God laid another great opportunity in our path several years later when it became clear the Mizzou Christian Campus House prison ministry needed our help, and then our leadership.
The opportunity was put in front of us in a manner that would have been difficult to ignore, and the command was clear in Matthew 25:36 & 40.
I was in prison and you came to visit me.’ . . . ‘Truly I tell you, whatever you did for one of the least of these brothers and sisters of mine, you did for me.’And, as seems to be true of any great challenge to obedience, there have been times when we would have preferred to see a few more tangible results and blessings from obedience.
Most of the women we teach and counsel in prison leave and go on with their lives, and we never hear how they're doing.

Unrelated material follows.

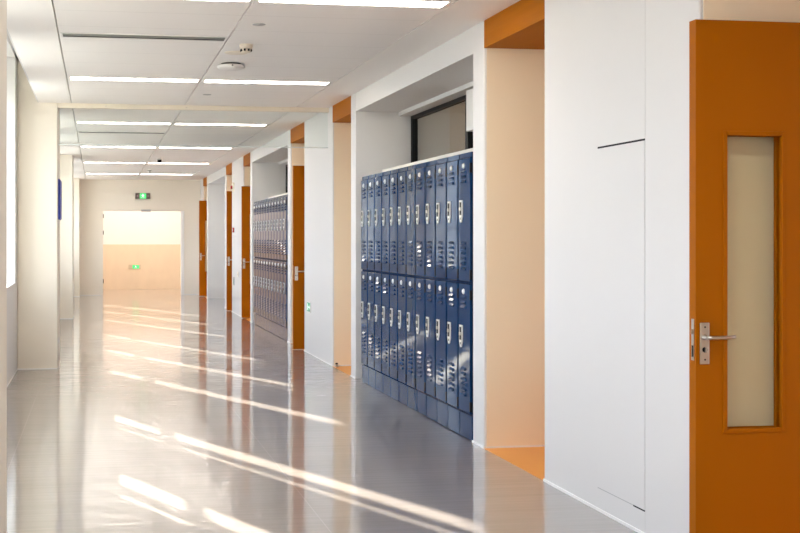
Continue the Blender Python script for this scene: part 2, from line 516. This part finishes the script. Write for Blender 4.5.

Those we do see again tend to be the ones who wind up back in prison, back in the chapel, sometimes repeatedly.
Of those we hear from or cross paths with on the outside - usually because they land in the same city as us - the vast majority of them, sadly, fail to continue in the same level of faithfulness they showed while in prison.
It can be hard to keep on obeying when the "return on our investment" appears to be so minuscule.
It can also be difficult to keep on going when the level of assistance we've received in the ministry has often been minimal or non-existent. We've come close to calling it quits a number of times - closer than most people know.
We pray, asking for help, asking to see the results, crying out for a little encouragement. The help comes, but not as much as we need. The results do appear, but it's hit and miss. The encouragement comes like like a trickle of water from a crack in the granite face of a cliff \.
But God is enough. Obedience is enough.
The Lord does not ask us to succeed in what we do for Him. He simply asks us to obey, to do, to go.